USA: Abuses at Bagram must be part of wider inquiry
25 June 2009, 12:38PM
Interviews with former Bagram detainees by the BBC are a timely reminder of the continuing need for accountability, transparency and for the human rights of those held by the USA in Afghanistan to be fully protected said Amnesty International today. The organisation reiterated its call on the US authorities to establish a full independent commission of inquiry into all aspects of the USA’s detention and interrogation regime in what the Bush administration dubbed the “war on terror”
The former detainees, held in Bagram at various times between 2002 and 2008, told the BBC they had been subjected to abuse in US custody, including beatings, stress positions, extremes of temperature, stripping, sleep deprivation, and death threats.
Findings by the BBC are consistent with Amnesty International’s own research, including interviews with former Bagram detainees.
“The allegations are familiar. So, too, is the absence of accountability and remedy for such abuses”, said Rob Freer, US Researcher at Amnesty International. “The USA continues to fail to meet its international obligation to fully investigate all such allegations and bring to account all those responsible for authorising and carrying out human rights violations.”
Amnesty International regrets that the new government has so far adopted wholesale the approach of its predecessor on the legal rights of the Bagram detainees.
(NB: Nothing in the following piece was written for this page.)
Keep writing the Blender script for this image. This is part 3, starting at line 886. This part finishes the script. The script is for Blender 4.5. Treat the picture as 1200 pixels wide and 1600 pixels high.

The organisation has been calling on President Obama and his government to recognize the right of the detainees to challenge the lawfulness of their detention in an independent and impartial court.
In a letter last month, the Pentagon told Amnesty International that there were “approximately 565” detainees held in Bagram. Little is known about who they are, the circumstances of their arrests, or their current treatment and conditions of detention. None has access to legal counsel or the courts.
In response to the organisation’s concerns about child detainees, the Pentagon stated that since 2002 US forces had detained “approximately 100 juveniles in Afghanistan”, of whom “fewer than five” were still held. The letter gave no other details on the Bagram detentions, saying that the information Amnesty International had requested was either classified or the subject of ongoing litigation in federal court.